If $f''\left( x \right) > 0$ then $f\left( x \right)$ is concave up at those points.
If $f''\left( x \right) < 0$ then $f\left( x \right)$ is concave down at those points.
If $f''\left( x \right) = 0$ then these points are inflection points.
For $f''\left( x \right) > 0$ , we have,
$\dfrac{{ - 750{e^{3x}} + 1080{e^x}}}{{{{\left( {5{e^x} + 6} \right)}^4}}} > 0 \\\ \Rightarrow - 750{e^{3x}} + 1080{e^x} > 0\;\;\;[\because denominator\;is\;always\;positive] \\\ \Rightarrow 750{e^{3x}} < 1080{e^x} \\\ \Rightarrow {e^{2x}} < \dfrac{{1080}}{{750}} \Rightarrow {e^{2x}} < \dfrac{{36}}{{25}} \Rightarrow {e^x} < \dfrac{6}{5} \Rightarrow x < \ln \left( {1.2} \right) \\\ \Rightarrow x < 0.18 \;$
Similarly we can have for $f''\left( x \right) < 0$ ,
$\dfrac{{ - 750{e^{3x}} + 1080{e^x}}}{{{{\left( {5{e^x} + 6} \right)}^4}}} < 0 \\\ \Rightarrow - 750{e^{3x}} + 1080{e^x} < 0 \\\ \Rightarrow 750{e^{3x}} > 1080{e^x} \\\ \Rightarrow {e^{2x}} > \dfrac{{1080}}{{750}} \Rightarrow {e^{2x}} > \dfrac{{36}}{{25}} \Rightarrow {e^x} > \dfrac{6}{5} \Rightarrow x > \ln \left( {1.2} \right) \\\ \Rightarrow x > 0.18 \;$
And for point of inflection we have $f''\left( x \right) = 0$ ,
$\dfrac{{ - 750{e^{3x}} + 1080{e^x}}}{{{{\left( {5{e^x} + 6} \right)}^4}}} = 0 \\\ \Rightarrow - 750{e^{3x}} + 1080{e^x} = 0 \\\ \Rightarrow 750{e^{3x}} = 1080{e^x} \\\ \Rightarrow {e^{2x}} = \dfrac{{1080}}{{750}} \Rightarrow {e^{2x}} = \dfrac{{36}}{{25}} \Rightarrow {e^x} = \dfrac{6}{5} \Rightarrow x = \ln \left( {1.2} \right) \\\ \Rightarrow x = 0.18 \;$
Thus, the function is concave up for $x < 0.18$ , concave down for $x > 0.18$ and the point of inflection is $x = 0.18$ .

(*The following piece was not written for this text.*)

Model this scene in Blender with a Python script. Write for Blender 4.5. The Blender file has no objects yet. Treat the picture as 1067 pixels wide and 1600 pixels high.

Note : We found the second derivative as the derivative of the first derivative of the function. The function is concave up where the second derivative is positive, concave down where the second derivative is negative and the point of inflection is the point where the sign of the second derivative changes, i.e. where the second derivative is zero.